Perl supports network programming in a way that is very familiar to those who have written network code in C programs. In fact, most of the Perl functions that provide network access have the same names and similar parameters as their C counterparts. We can’t teach a complete course on network programming in this chapter, but let’s take a look at one of the task fragments to see how it’s done in Perl.

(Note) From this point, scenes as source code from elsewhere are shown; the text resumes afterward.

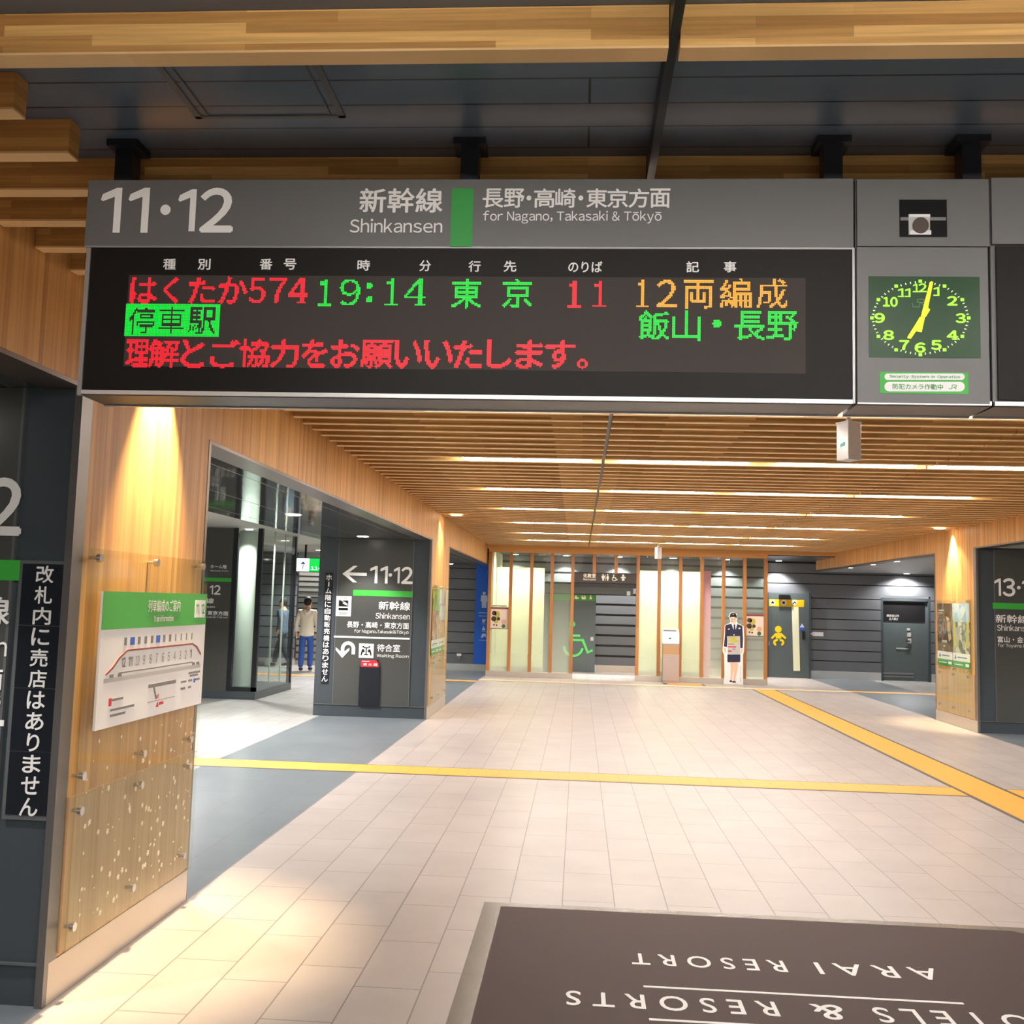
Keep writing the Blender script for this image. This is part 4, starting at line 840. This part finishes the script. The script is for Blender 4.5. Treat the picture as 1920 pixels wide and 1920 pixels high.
# steel door of the right aisle
F = front(25.78); c10 = crop(1640, 1100, 10.108)
d = bx(7.66, 8.77, 25.79, 25.9, .01, 2.01).build('door_3', 'door_gray'); tag(d, kind='structure')
bx(7.6, 7.66, 25.722, 25.9, 0, 2.08).build('door_frame', 'dark_panel', d); bx(8.77, 8.83, 25.722, 25.9, 0, 2.08).build('door_frame', 'dark_panel', d); bx(7.66, 8.77, 25.722, 25.9, 2.02, 2.08).build('door_frame', 'dark_panel', d)
MB().rect(F, *c10(85, 300), *c10(945, 660), .002, -.01).build('upper_panel', 'blackish', d)
MB().text(F, '関係者以外', *c10(230, 528), *c10(465, 575), .03, .004).text(F, '立入禁止', *c10(272, 585), *c10(445, 635), .03, .004).build('door_lettering', 'light_gray', d)
h = MB().rect(F, *c10(615, 870), *c10(685, 950), .02, -.01).rect(F, *c10(625, 980), *c10(690, 1075), .02, -.01).rect(F, *c10(612, 790), *c10(668, 830), .01, -.01).build('lock_plates', 'light_gray', d)
MB().rect(F, *c10(580, 1020), *c10(660, 1040), .05, .02).build('lever', 'black', d)
MB().rect(F, *c10(410, 1160), *c10(640, 1185), .002, -.01).build('door_scuff', 'light_gray', d)
MB().rect(F, *c10(140, 1630), *c10(740, 1660), .004, -.01).rect(F, *c10(120, 1690), *c10(740, 1715), .004, -.01).build('door_sweep', 'mid_gray', d)
# blue gents panel
F = front(24.53); c4 = crop(800, 980, 4.364)
F = front(24.522); o = thing('restroom_banner', (-2.33, 24.5, .17), 'tall bright blue gents restroom panel beside the left opening', 'sign panel')
bx(-2.56, -2.11, 24.525, 24.548, .17, 2.57).build('blue_board', 'blue_panel', o)
L = MB(); e = .004; b_ = -.006
L.disc(F, *c4(470, 578), 2.9, e, b_); L.poly(F, [c4(*p) for p in ((446, 594), (494, 594), (498, 635), (490, 650), (488, 698), (474, 698), (471, 655), (467, 698), (453, 698), (452, 650), (442, 640))], e, b_)
L.disc(F, *c4(466, 853), 1.4, e, b_).rect(F, *c4(455, 862), *c4(478, 882), e, b_).poly(F, [c4(*p) for p in ((455, 790), (485, 792), (470, 820), (455, 815))], e, b_).poly(F, [c4(*p) for p in ((442, 940), (455, 908), (480, 908), (488, 940), (470, 925), (460, 942))], e, b_)
L.rect(F, *c4(425, 735), *c4(492, 741), e, b_).rect(F, *c4(425, 762), *c4(492, 766), e, b_).rect(F, *c4(428, 960), *c4(490, 963), e, b_).rect(F, *c4(448, 826), *c4(486, 829), e, b_).rect(F, *c4(448, 886), *c4(486, 889), e, b_)
L.build('white_pictograms', 'pale_blue', o)
o = thing('wall_outlet', (-2.98, 24.52, .33), 'small white fitting low on the boarded wall at left rear', 'fitting')
MB().rect(front(24.55), *c4(248, 1070), *c4(284, 1090), .05, 0).build('cap', 'white', o); MB().rect(front(24.55), *c4(255, 1090), *c4(276, 1118), .04, 0).build('body', 'mid_gray', o)

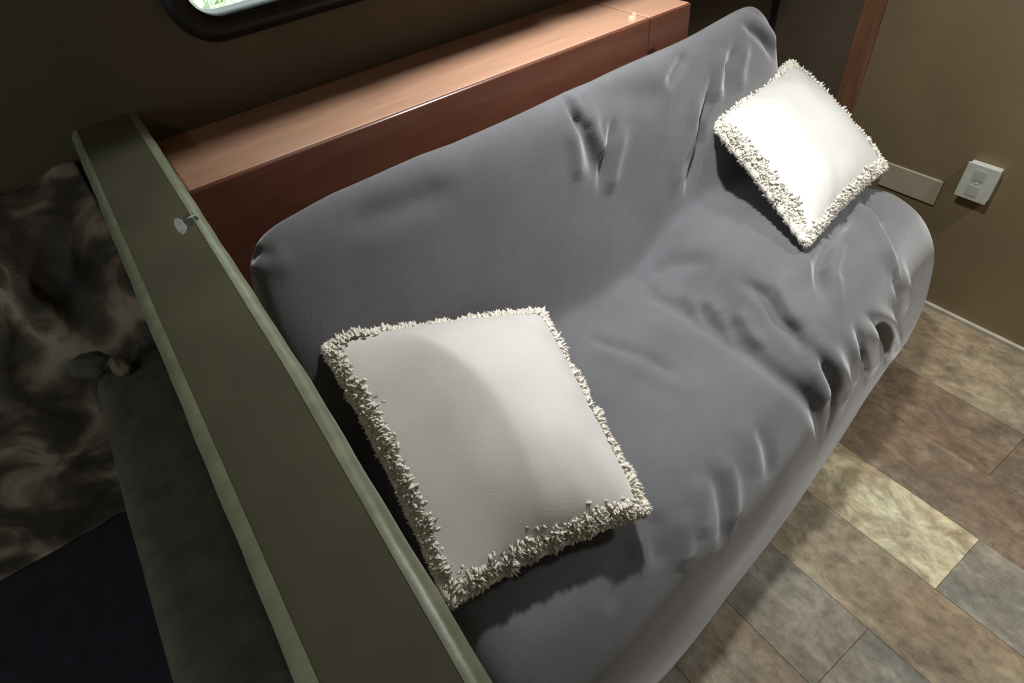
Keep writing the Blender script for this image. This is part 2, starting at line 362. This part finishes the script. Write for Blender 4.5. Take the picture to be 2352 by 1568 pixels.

One of the things you need to find out is the network address that
goes with a network name, or vice versa. In C, you use the
gethostbyname
routine to convert a network name to a network address. You then use
this address to create a connection from your program to another
program somewhere else.
The Perl function to translate a host name to an address has the same name and similar parameters as the C routine, and looks like this:
($name, $aliases, $addrtype, $length, @addrs) = gethostbyname($name); # generic form of gethostbyname
The parameter to this function is a hostname—for example, slate.bedrock.com. The return value is a list of four or more parameters, depending on how many addresses are associated with the name. If the hostname is not valid, the function returns an empty list.
If gethostbyname
is called in a scalar context,
only the (first) address is returned.
When gethostbyname()
completes successfully,
$name
is the
canonical
name, which differs from the input name if the input name
is an alias. $aliases
is a list of space-separated
names by which the host is also known. $addrtype
gives a coded value to indicate the form of the addresses. In this
case, for
slate.bedrock.com,
we can presume that the value indicates an IP address, usually
represented as four numbers under 256, separated by dots.
$length
gives the number of addresses, which is
actually redundant information because you can look at the length of
@addrs
anyway.
But the useful part of the return value is @addrs
.
Each element of the list is a separate IP address, stored in an
internal format, handled in Perl as a four-character
string.[92]
While this four-character string is exactly what other Perl
networking functions are looking for, suppose we wanted to print out
the result for the user to see. In this case, we need to convert the
return value into a human-readable format with the assistance of the
unpack
function and a little additional massaging. Here’s some code
that prints one of
slate.bedrock.com’ s IP
addresses:
($addr) = (gethostbyname("slate.bedrock.com"))[4]; print "Slate's address is ", join(".",unpack("C4", $addr)), " ";
The unpack
takes the four-byte string and returns
four numbers. This just happens to be in the right order for the
join
to glue in a dot between each pair of numbers
to make the human-readable form. See Appendix C,
for information about building simple networking clients.